Give back exactly the lines from the beginning of the listing below to the line holding "W.node_tree.nodes['Background'].inputs[1].default_value = 1.0", both ends included; the pictures stay out.

## BEGIN Given data

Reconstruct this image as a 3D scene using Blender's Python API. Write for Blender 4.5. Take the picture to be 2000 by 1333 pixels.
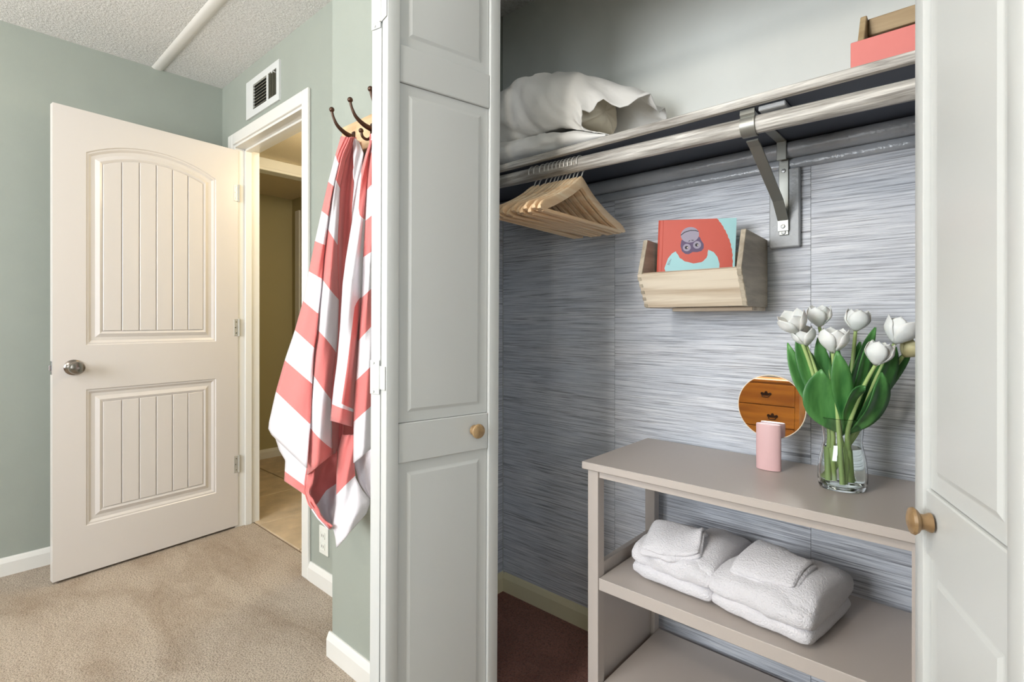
import bpy, bmesh, math, random
from mathutils import Vector, Matrix
random.seed(7)
for o in list(bpy.data.objects): bpy.data.objects.remove(o)
S = bpy.context.scene
C = S.collection
PI = math.pi
R = math.radians

# ------------------------------------------------------------------ camera, world, light, exposure
F = 1011.0; CX = 1000.0; HV = 628.0; YAW = R(41.9); CAMZ = 1.11
cam_d = bpy.data.cameras.new('camera'); cam = bpy.data.objects.new('camera', cam_d); C.objects.link(cam)
cam.location = (0, 0, CAMZ); cam.rotation_euler = (R(90), 0, YAW)
cam_d.sensor_width = 36.0; cam_d.lens = 36.0 * F / 2000.0
cam_d.shift_y = -(666.5 - HV) / 2000.0; cam_d.clip_start = 0.02
S.camera = cam

W = bpy.data.worlds.new('world'); S.world = W; W.use_nodes = True
W.node_tree.nodes['Background'].inputs[0].default_value = (0.75, 0.87, 1.0, 1)
W.node_tree.nodes['Background'].inputs[1].default_value = 1.0

def area_light(name, loc, rot, sx, sy, power, col):
    d = bpy.data.lights.new(name, 'AREA'); d.shape = 'RECTANGLE'; d.size = sx; d.size_y = sy
    d.energy = power; d.color = col
    o = bpy.data.objects.new(name, d); C.objects.link(o); o.location = loc; o.rotation_euler = rot
    return o
# daylight entering through the two windows of the bedroom (south and east walls)
area_light('window_daylight_south', (-1.35, -2.07, 1.60), (R(-90), 0, PI), 1.5, 1.2, 66, (0.92, 0.96, 1.0))
area_light('window_daylight_east', (1.37, -1.15, 1.50), (R(90), 0, R(90)), 1.3, 1.3, 15, (0.92, 0.97, 1.0))

S.view_settings.view_transform = 'Standard'; S.view_settings.look = 'None'
S.view_settings.gamma = 1.0; S.view_settings.use_curve_mapping = False
S.view_settings.exposure = 0.43

def ray(u):
    a = (u - CX) / F
    return Vector((-math.sin(YAW) + a * math.cos(YAW), math.cos(YAW) + a * math.sin(YAW)))
def pt(u, v, y=None, x=None, z=None):
    d = ray(u)
    if y is not None: t = y / d.y
    elif x is not None: t = x / d.x
    else: t = (CAMZ - z) * F / (v - HV)
    return Vector((d.x * t, d.y * t, CAMZ + (HV - v) / F * t))

# ------------------------------------------------------------------ materials
def srgb(r, g, b):
    f = lambda c: (c / 255 / 12.92) if c / 255 <= 0.04045 else ((c / 255 + 0.055) / 1.055) ** 2.4
    return (f(r), f(g), f(b), 1)
class NT:
    def __init__(s, name):
        s.m = bpy.data.materials.new(name); s.m.use_nodes = True; s.t = s.m.node_tree
        s.b = s.t.nodes['Principled BSDF']
    def n(s, typ, **kw):
        nd = s.t.nodes.new(typ)
        for k, v in kw.items():
            if hasattr(nd, k): setattr(nd, k, v)
            else: nd.inputs[k].default_value = v
        return nd
    def l(s, a, b): s.t.links.new(a, b)
    def coords(s, scale=(1, 1, 1), rot=(0, 0, 0)):
        tc = s.n('ShaderNodeTexCoord'); mp = s.n('ShaderNodeMapping')
        mp.inputs['Scale'].default_value = scale; mp.inputs['Rotation'].default_value = rot
        s.l(tc.outputs['Object'], mp.inputs['Vector']); return mp.outputs['Vector']
    def noise(s, vec, scale, detail=3, rough=0.55, dist=0.0):
        nd = s.n('ShaderNodeTexNoise'); nd.inputs['Scale'].default_value = scale
        nd.inputs['Detail'].default_value = detail; nd.inputs['Roughness'].default_value = rough
        nd.inputs['Distortion'].default_value = dist; s.l(vec, nd.inputs['Vector']); return nd.outputs['Fac']
    def ramp(s, fac, stops):
        r = s.n('ShaderNodeValToRGB'); e = r.color_ramp.elements
        e[0].position, e[0].color = stops[0]; e[1].position, e[1].color = stops[-1]
        for p, c in stops[1:-1]:
            k = e.new(p); k.color = c
        s.l(fac, r.inputs['Fac']); return r.outputs['Color']
    def bump(s, h, strength, dist):
        b = s.n('ShaderNodeBump'); b.inputs['Strength'].default_value = strength; b.inputs['Distance'].default_value = dist
        s.l(h, b.inputs['Height']); s.l(b.outputs['Normal'], s.b.inputs['Normal'])
    def mix(s, fac, a, b, mode='MIX'):
        m = s.n('ShaderNodeMix', data_type='RGBA', blend_type=mode)
        for val, idx in ((fac, 0), (a, 6), (b, 7)):
            if hasattr(val, 'is_output'): s.l(val, m.inputs[idx])
            else: m.inputs[idx].default_value = val
        return m.outputs[2]
    def set(s, **kw):
        names = dict(col='Base Color', rough='Roughness', metal='Metallic', spec='Specular IOR Level', trans='Transmission Weight', ior='IOR', sheen='Sheen Weight', coat='Coat Weight', sss='Subsurface Weight')
        for k, v in kw.items():
            i = s.b.inputs[names[k]]
            if hasattr(v, 'is_output'): s.l(v, i)
            else: i.default_value = v
        return s.m
M = {}
def plain(name, col, rough=0.5, metal=0.0, bump=0, bscale=60, var=0.0, **kw):
    t = NT(name)
    c = col
    if var or bump:
        v = t.coords()
        if var:
            f = t.noise(v, 7, 4)
            lo = tuple(x * (1 - var) for x in col[:3]) + (1,); hi = tuple(min(1, x * (1 + var)) for x in col[:3]) + (1,)
            c = t.ramp(f, [(0.3, lo), (0.7, hi)])
        if bump: t.bump(t.noise(v, bscale, 3), bump, 0.004)
    M[name] = t.set(col=c, rough=rough, metal=metal, **kw)
    return M[name]
def wood(name, c1, c2, axis, grain=70, rough=0.5, stretch=0.05, bump=0.15, **kw):
    t = NT(name); sc = [1, 1, 1]; sc['xyz'.index(axis)] = stretch
    v = t.coords(tuple(sc)); f = t.noise(v, grain, 4, 0.6, 0.6); g = t.noise(v, grain * 0.25, 2, 0.5, 1.2)
    a = t.n('ShaderNodeMath', operation='MULTIPLY'); t.l(f, a.inputs[0]); t.l(g, a.inputs[1])
    col = t.ramp(a.outputs[0], [(0.12, c1), (0.36, c2)])
    t.bump(f, bump, 0.002)
    M[name] = t.set(col=col, rough=rough, **kw); return M[name]

plain('wall_paint', srgb(154, 160, 151), 0.42, bump=0.06, bscale=220, var=0.02)
plain('closet_paint', srgb(226, 228, 222), 0.5, bump=0.06, bscale=160, var=0.02)
plain('hall_paint', srgb(176, 166, 126), 0.5, bump=0.05, bscale=200)
plain('hall_ceiling', srgb(222, 208, 182), 0.8, bump=0.3, bscale=160)
plain('trim_white', srgb(226, 224, 218), 0.32, bump=0.03, bscale=40)
plain('door_white', srgb(214, 208, 203), 0.3, bump=0.02, bscale=300)
plain('bifold_white', srgb(203, 204, 201), 0.33, bump=0.02, bscale=200)
plain('batten', srgb(228, 226, 221), 0.8)
plain('closet_base', srgb(222, 214, 180), 0.35)
t = NT('popcorn'); v = t.coords(); f = t.noise(v, 95, 4, 0.7)
t.bump(f, 0.9, 0.012); M['popcorn'] = t.set(col=t.ramp(f, [(0.35, srgb(222, 220, 216)), (0.65, srgb(248, 247, 244))]), rough=0.95)
def carpet(name, dark, mid, lite):
    t = NT(name); v = t.coords()
    fine = t.noise(v, 165, 3, 0.75); big = t.noise(t.coords((1.0, 2.6, 1), (0, 0, R(38))), 1.9, 3, 0.55, 0.9)
    md = t.noise(v, 28, 4, 0.7)
    a = t.n('ShaderNodeMath', operation='MULTIPLY_ADD'); t.l(md, a.inputs[0]); a.inputs[1].default_value = 0.35; t.l(big, a.inputs[2])
    c1 = t.ramp(a.outputs[0], [(0.50, mid), (0.78, lite)])
    c2 = t.mix(t.ramp(fine, [(0.30, (1, 1, 1, 1)), (0.55, (0, 0, 0, 1))]), c1, dark)
    h = t.n('ShaderNodeMath', operation='MULTIPLY_ADD'); t.l(md, h.inputs[0]); h.inputs[1].default_value = 0.5; t.l(fine, h.inputs[2])
    t.bump(h.outputs[0], 1.0, 0.012)
    M[name] = t.set(col=c2, rough=1.0, spec=0.05, sheen=0.25)
carpet('carpet', srgb(124, 100, 76), srgb(180, 159, 135), srgb(214, 197, 176))
carpet('carpet_red_brown', srgb(92, 46, 34), srgb(140, 82, 66), srgb(166, 108, 90))  # same texture as the room carpet, in darker, redder browns
plain('hall_tile', srgb(196, 176, 148), 0.45, bump=0.2, bscale=14, var=0.22)
plain('hall_grout', srgb(120, 100, 78), 0.9)
# grasscloth wallpaper
def grasscloth(name, off):
    t = NT(name); tc = t.n('ShaderNodeTexCoord'); mp = t.n('ShaderNodeMapping')
    mp.inputs['Scale'].default_value = (2.6, 1, 125); mp.inputs['Location'].default_value = (off, 0, off * 3)
    t.l(tc.outputs['Object'], mp.inputs['Vector']); v = mp.outputs['Vector']
    f1 = t.noise(v, 2.0, 5, 0.68, 0.15)
    mp2 = t.n('ShaderNodeMapping'); mp2.inputs['Scale'].default_value = (5, 1, 330); mp2.inputs['Location'].default_value = (off * 2, 0, 0)
    t.l(tc.outputs['Object'], mp2.inputs['Vector']); f2 = t.noise(mp2.outputs['Vector'], 1.0, 2, 0.5, 0.1)
    mp3 = t.n('ShaderNodeMapping'); mp3.inputs['Scale'].default_value = (1.2, 1, 9)
    t.l(tc.outputs['Object'], mp3.inputs['Vector']); f3 = t.noise(mp3.outputs['Vector'], 1.5, 2)
    c = t.ramp(f1, [(0.30, srgb(104, 102, 106)), (0.42, srgb(182, 184, 191)), (0.54, srgb(218, 220, 226)), (0.75, srgb(244, 244, 244))])
    c = t.mix(t.ramp(f2, [(0.30, (0.75, 0.75, 0.75, 1)), (0.40, (0, 0, 0, 1))]), c, srgb(100, 98, 102))
    c = t.mix(t.ramp(f3, [(0.35, (0.35, 0.35, 0.35, 1)), (0.65, (0, 0, 0, 1))]), c, srgb(180, 190, 204))
    s = t.n('ShaderNodeMath', operation='ADD'); t.l(f1, s.inputs[0]); t.l(f2, s.inputs[1])
    t.bump(s.outputs[0], 0.35, 0.004)
    M[name] = t.set(col=c, rough=0.42)
for i in range(4): grasscloth('grasscloth_%d' % i, i * 3.7)
wood('whitewash_x', srgb(128, 122, 114), srgb(228, 224, 216), 'x', 150, 0.5, 0.06, 0.9)
plain('cleat_paint', srgb(168, 172, 178), 0.2, bump=0.5, bscale=60, var=0.15)
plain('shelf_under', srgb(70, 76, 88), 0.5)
plain('board_grey', srgb(168, 170, 172), 0.4, bump=0.4, bscale=90, var=0.08)
plain('bracket_metal', srgb(150, 150, 143), 0.4, 0.6)
plain('screw_metal', srgb(150, 150, 148), 0.35, 0.5)
plain('hinge_metal', srgb(190, 188, 180), 0.35, 0.3)
plain('steel', srgb(205, 205, 205), 0.22, 1.0)
plain('hook_wire', srgb(214, 212, 206), 0.3, 0.35)
plain('knob_nickel', srgb(150, 142, 134), 0.2, 1.0)
plain('bronze', srgb(74, 50, 36), 0.32, 0.55)
wood('pine', srgb(196, 160, 118), srgb(232, 208, 170), 'x', 40, 0.5, 0.06)
wood('hanger_wood', srgb(228, 190, 146), srgb(248, 228, 196), 'y', 60, 0.4, 0.06)
wood('bin_wood', srgb(186, 164, 138), srgb(230, 217, 196), 'x', 55, 0.5, 0.05, 0.2)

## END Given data

:: Written solution ::
Reconstruct this image as a 3D scene using Blender's Python API. Write for Blender 4.5. Take the picture to be 2000 by 1333 pixels.
import bpy, bmesh, math, random
from mathutils import Vector, Matrix
random.seed(7)
for o in list(bpy.data.objects): bpy.data.objects.remove(o)
S = bpy.context.scene
C = S.collection
PI = math.pi
R = math.radians

# ------------------------------------------------------------------ camera, world, light, exposure
F = 1011.0; CX = 1000.0; HV = 628.0; YAW = R(41.9); CAMZ = 1.11
cam_d = bpy.data.cameras.new('camera'); cam = bpy.data.objects.new('camera', cam_d); C.objects.link(cam)
cam.location = (0, 0, CAMZ); cam.rotation_euler = (R(90), 0, YAW)
cam_d.sensor_width = 36.0; cam_d.lens = 36.0 * F / 2000.0
cam_d.shift_y = -(666.5 - HV) / 2000.0; cam_d.clip_start = 0.02
S.camera = cam

W = bpy.data.worlds.new('world'); S.world = W; W.use_nodes = True
W.node_tree.nodes['Background'].inputs[0].default_value = (0.75, 0.87, 1.0, 1)
W.node_tree.nodes['Background'].inputs[1].default_value = 1.0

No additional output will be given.